Abstract Crystalline “MoVO”, “MoVCuO”, “MoVFeO” and “MoVWO” catalysts with a trigonal symmetry were successfully synthesized and characterized. The influence of the as-obtained structures on catalytic performances in selective oxidation reactions was investigated. MoVFeO and MoVCuO accomodated Fe and Cu species inside heptagonal channels, while W in MoVWO was incorporated in pentagonal {Mo6O21}6− units. Whereas MoVO and MoVWO showed catalytic activity in the selective oxidation of ethane and acrolein, MoVFeO and MoVCuO performed very poorly in the same reaction, suggesting that the presence of empty heptagonal channels is related to ethane and acrolein activations.
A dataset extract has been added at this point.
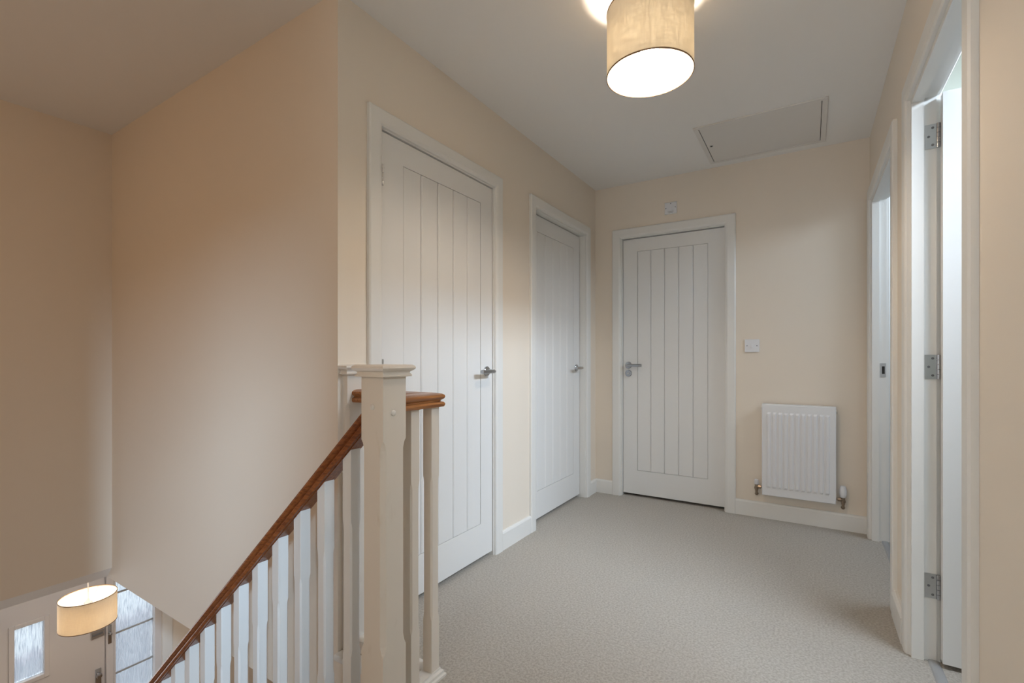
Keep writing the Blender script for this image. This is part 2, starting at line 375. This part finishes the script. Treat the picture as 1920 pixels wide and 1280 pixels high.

In the selective oxidation of allyl alcohol, substantial amounts of acrolein (formed by oxidative dehydrogenation) and propanal (formed by isomerization) were formed as primary products over MoVO and MoVWO, whereas MoVFeO and MoVCuO preferentially promoted the formation of acrolein. It was found that the local crystal structure around the heptagonal channel was related with a modification of the reaction pathway for the selective oxidation of allyl alcohol. Due to the prevention of isomerization over MoVFeO, a high acrylic acid yield of 83.1% from allyl alcohol was achieved at 350 °C over this sample.